Of all the disciples, Peter is the impetuous one – he throws himself headlong into life, body and soul.
Peter reminds me of something a college friend of mine once said,
“I’d rather be wrong than boring”. ( Victoria Clark )

Peter often gets it wrong, but he is never boring.

At the Last Supper, Peter does the dramatic reversal at the footwashing –
First he tells Jesus he can’t possibly let him wash his feet
– and then,
realizing why Jesus needs to do this, says,
“Lord, not my feet only, but also my hands and my head!”

During that long night of betrayal, Peter denies Christ 3 times –
after he has denied that he was capable of such a thing.

Peter often gets it wrong.
But he loves Jesus, and he keeps trying, and the Risen Christ forgives him.

After their breakfast of fish and bread, Jesus asks Peter the same question 3 times.
Their exchange is like a litany, a liturgy of forgiveness and reconciliation – and a commissioning – all in one:

“Simon, son of John, do you love me?”
“Yes, Lord, you know that I love you”
“Feed my sheep”

Three times Peter denied Jesus
and now three times he professes his love for Jesus.
Three times Christ questions Peter –
And three times Christ gives him a mission:
“Feed those who belong to me”

Peter lived with a burning hunger for God. Christ recognized that hunger.
He knew that many others had the same hunger, and that Peter’s life could be given so that multitudes were fed.

And so Peter, whose name means Rock, became the Rock upon which the entire Church is founded. He continued on, forgiven, but still flawed, still getting it wrong much of the time, very much like we do.

The story of Peter and Jesus tells us that despite our failings,
despite our doubts and denials, “The Risen Christ still calls, still feeds, still empowers us” all for ministry in his Holy name.” ( T Troeger )
I just started reading a wonderful book that tells another story of
calling, feeding, and empowering.

“Take this Bread” by Sara Miles, is a story of a modern woman’s hunger for God – a hunger that takes her completely by surprise.
The surprise for her began one day when she, a self-described
“blue-state, secular intellectual, a lesbian;
a left-wing journalist with a habit of skepticism”

walked into a church and took communion for the first time.
This was St.

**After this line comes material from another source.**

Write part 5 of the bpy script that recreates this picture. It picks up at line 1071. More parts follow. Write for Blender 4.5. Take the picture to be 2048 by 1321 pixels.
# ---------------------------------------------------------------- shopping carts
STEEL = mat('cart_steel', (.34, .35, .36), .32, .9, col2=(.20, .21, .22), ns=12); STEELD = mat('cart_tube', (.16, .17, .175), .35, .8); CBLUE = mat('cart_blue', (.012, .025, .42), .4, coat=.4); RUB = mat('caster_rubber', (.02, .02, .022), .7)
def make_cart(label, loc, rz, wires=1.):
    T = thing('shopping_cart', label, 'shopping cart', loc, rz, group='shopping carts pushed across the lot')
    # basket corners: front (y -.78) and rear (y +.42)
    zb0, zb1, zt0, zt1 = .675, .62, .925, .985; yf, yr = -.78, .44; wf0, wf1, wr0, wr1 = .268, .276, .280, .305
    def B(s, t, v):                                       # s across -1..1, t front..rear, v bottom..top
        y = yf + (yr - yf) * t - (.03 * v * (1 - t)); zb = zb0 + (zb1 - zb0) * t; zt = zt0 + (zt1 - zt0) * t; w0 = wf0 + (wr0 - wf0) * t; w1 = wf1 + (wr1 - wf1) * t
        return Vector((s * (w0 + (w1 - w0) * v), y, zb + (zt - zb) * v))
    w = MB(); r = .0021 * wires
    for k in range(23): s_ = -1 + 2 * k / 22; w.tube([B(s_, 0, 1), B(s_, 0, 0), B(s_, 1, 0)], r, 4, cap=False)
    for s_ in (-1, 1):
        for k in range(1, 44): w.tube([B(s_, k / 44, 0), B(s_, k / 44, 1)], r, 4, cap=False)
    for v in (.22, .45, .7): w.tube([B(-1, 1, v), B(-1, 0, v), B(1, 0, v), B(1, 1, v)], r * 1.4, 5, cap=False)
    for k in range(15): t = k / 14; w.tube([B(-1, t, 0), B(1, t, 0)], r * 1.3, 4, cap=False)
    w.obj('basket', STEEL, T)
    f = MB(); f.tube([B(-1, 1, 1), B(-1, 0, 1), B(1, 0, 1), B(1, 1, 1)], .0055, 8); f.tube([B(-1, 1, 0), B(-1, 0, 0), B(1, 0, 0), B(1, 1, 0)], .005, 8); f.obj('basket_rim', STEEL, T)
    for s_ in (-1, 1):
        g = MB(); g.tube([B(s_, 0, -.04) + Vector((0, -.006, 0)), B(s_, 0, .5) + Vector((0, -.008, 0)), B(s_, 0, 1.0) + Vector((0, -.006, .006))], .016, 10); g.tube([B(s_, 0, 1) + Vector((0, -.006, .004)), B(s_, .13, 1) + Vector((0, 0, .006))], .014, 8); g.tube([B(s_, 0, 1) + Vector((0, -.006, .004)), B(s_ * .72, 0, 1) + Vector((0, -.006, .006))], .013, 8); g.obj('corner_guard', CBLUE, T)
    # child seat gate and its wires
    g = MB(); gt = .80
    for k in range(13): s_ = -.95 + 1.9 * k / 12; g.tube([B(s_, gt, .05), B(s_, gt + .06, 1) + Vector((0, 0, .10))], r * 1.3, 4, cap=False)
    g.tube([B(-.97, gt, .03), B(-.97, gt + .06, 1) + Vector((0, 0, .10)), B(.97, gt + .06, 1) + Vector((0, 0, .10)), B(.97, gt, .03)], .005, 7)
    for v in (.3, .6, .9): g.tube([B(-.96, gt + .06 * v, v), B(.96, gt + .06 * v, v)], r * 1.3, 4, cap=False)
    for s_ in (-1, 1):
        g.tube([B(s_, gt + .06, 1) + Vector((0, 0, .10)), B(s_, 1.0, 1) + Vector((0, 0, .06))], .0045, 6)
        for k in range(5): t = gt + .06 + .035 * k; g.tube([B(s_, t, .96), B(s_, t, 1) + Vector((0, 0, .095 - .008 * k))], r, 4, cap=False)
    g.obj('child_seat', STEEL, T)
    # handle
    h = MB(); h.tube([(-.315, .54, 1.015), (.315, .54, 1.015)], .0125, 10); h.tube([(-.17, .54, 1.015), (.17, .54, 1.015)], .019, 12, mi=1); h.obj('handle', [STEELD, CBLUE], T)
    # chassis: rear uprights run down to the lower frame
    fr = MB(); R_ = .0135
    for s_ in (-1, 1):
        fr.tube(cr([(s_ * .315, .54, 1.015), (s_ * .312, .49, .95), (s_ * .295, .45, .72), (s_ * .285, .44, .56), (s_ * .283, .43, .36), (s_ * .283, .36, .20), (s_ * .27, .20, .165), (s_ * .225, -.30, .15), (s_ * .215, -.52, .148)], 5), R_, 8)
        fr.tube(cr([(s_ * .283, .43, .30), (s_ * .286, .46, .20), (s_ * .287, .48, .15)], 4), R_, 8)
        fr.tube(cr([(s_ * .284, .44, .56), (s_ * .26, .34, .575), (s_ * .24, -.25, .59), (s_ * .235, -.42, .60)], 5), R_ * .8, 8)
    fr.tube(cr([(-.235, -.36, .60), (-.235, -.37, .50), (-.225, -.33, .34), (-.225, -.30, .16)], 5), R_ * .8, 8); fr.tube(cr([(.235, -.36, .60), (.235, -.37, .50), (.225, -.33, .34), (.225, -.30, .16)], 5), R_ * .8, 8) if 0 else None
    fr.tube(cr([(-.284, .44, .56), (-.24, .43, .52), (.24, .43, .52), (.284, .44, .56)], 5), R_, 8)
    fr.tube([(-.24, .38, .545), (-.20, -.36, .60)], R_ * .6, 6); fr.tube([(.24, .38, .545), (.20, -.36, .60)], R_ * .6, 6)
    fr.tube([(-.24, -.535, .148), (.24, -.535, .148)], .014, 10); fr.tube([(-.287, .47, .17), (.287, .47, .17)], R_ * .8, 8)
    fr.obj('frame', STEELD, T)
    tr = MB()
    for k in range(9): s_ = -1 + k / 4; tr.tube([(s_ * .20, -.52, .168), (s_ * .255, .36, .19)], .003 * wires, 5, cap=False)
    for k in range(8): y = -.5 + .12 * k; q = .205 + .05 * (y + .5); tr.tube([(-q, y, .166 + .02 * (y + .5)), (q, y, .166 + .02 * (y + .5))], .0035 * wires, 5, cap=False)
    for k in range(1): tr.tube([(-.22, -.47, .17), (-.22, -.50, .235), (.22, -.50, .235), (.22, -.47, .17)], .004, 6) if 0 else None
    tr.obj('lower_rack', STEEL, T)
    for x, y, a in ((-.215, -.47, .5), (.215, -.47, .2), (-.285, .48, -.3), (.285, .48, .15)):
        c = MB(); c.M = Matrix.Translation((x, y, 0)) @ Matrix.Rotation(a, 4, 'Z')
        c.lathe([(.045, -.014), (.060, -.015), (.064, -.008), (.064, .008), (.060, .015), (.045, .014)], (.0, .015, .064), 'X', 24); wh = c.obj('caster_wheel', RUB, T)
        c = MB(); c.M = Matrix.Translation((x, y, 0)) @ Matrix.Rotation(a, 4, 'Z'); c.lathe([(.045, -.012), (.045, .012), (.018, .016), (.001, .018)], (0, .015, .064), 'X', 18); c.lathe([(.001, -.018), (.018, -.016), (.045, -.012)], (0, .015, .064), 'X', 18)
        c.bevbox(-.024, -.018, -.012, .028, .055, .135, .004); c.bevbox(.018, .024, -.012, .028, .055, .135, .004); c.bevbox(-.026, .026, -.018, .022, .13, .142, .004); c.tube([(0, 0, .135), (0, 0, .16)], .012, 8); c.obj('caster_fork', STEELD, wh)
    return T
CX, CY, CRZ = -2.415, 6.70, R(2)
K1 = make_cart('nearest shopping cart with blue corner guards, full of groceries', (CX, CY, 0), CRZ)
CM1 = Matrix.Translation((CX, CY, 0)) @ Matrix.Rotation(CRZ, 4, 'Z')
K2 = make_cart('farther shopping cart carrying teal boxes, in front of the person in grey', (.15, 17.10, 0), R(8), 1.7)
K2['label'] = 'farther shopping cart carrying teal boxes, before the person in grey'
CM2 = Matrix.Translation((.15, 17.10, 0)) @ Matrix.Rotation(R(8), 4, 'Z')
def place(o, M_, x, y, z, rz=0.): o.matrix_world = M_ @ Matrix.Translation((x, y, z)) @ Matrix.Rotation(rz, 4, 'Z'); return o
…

Gregory’s Episcopal Church in San Francisco, a church known for its elaborate liturgies and its open table – open communion.
And so Sara was able to take communion with no prior preparation.

“Eating Jesus, as I did that day to my great astonishment, led me against all my expectations to a faith I’d scorned, and work I’d never imagined. (xi)
“I still can’t explain my first communion,” she said. “It made no sense.
I was in tears and physically unbalanced… ( 58 )

Although her grandparents on both sides had been missionaries, her parents had shunned institutional religion completely.
Sara had been raised with a contempt towards the church.
So to say that her reaction took her completely by surprise is a stunning understatement.

I couldn’t reconcile the experience with anything I knew or had been told. But neither could I go away. For some inexplicable reason, I wanted that bread again. I wanted it all the next day after my first communion, and the next week, and the next. It was a sensation as urgent as physical hunger, pulling me back to the table at St. Gregory’s through my fear and confusion. ( 60 )

Through her hunger for communion, for God and community, Sara began to feed Jesus’ sheep. She “started a food pantry and gave away literally tons of fruit and vegetables and cereal around the same altar where she’d first received the body of Christ.” She organized new food pantries all over the city of San Francisco in order to provide hundreds of hungry families with free groceries every week.

Peter and Sara – thousands of years apart - both hungry for God,
both deeply flawed, both unlikely people to be God’s messengers –
both feeding others in miraculous ways through the love of God.

Both Peter and Sara show us that when we listen to our hunger for God, when we let it direct our life, anything is possible.

Where will our hunger for God lead us?